Finalement, d’un point de vue théorique, le jeu vidéo pédagogique semble pouvoir soutenir l’apprentissage auto-régulé mais ne parvient pas à remplir les conditions d’une collaboration efficace entre les apprenants. La conception des quêtes pourra être soutenu par les pistes apportées par Tricot. Mais, si l’on rentre dans une approche plus pratique, il est bon de se demander si l’environnement crée par le jeu et les mécaniques du jeu ne viennent pas plutôt ajouter une charge cognitive extrinsèque importante et donc diminuer l’efficacité du jeu sur les apprentissages. Une analyse plus approfondie de tous les facteurs seraient donc nécessaire.

Bibliographie

  • Alexiou, A., Schippers, M., et Oshri, I. (2012). Positive Psychology and Digital Games: The Role of Emotions and Psychological Flow in Serious Games Development. Psychology, 3(12), pp. 1243-1247.

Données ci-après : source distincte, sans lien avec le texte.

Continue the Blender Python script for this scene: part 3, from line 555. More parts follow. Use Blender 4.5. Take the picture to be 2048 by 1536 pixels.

  • Cosnefroy, L. (2010). L'apprentissage autorégulé : perspectives en formation d'adultes. In Savoirs. 2010/2 (n° 23), pp. 9-50. DOI 10.3917/savo.023.0009
  • Dillenbourg, P., Baker, M., Blaye, A. & O'Malley, C. (1996). The evolution of research on collaborative learning. In E. Spada & P. Reiman (Eds) Learning in Humans and Machine: Towards an interdisciplinary learning science. (Pp. 189- 211). Oxford: Elsevier.
  • Tricot, A. (2017). Quels apports de la théorie de la charge cognitive à la différenciation pédagogique ? Quelques pistes concrètes pour adapter des situations d’apprentissage.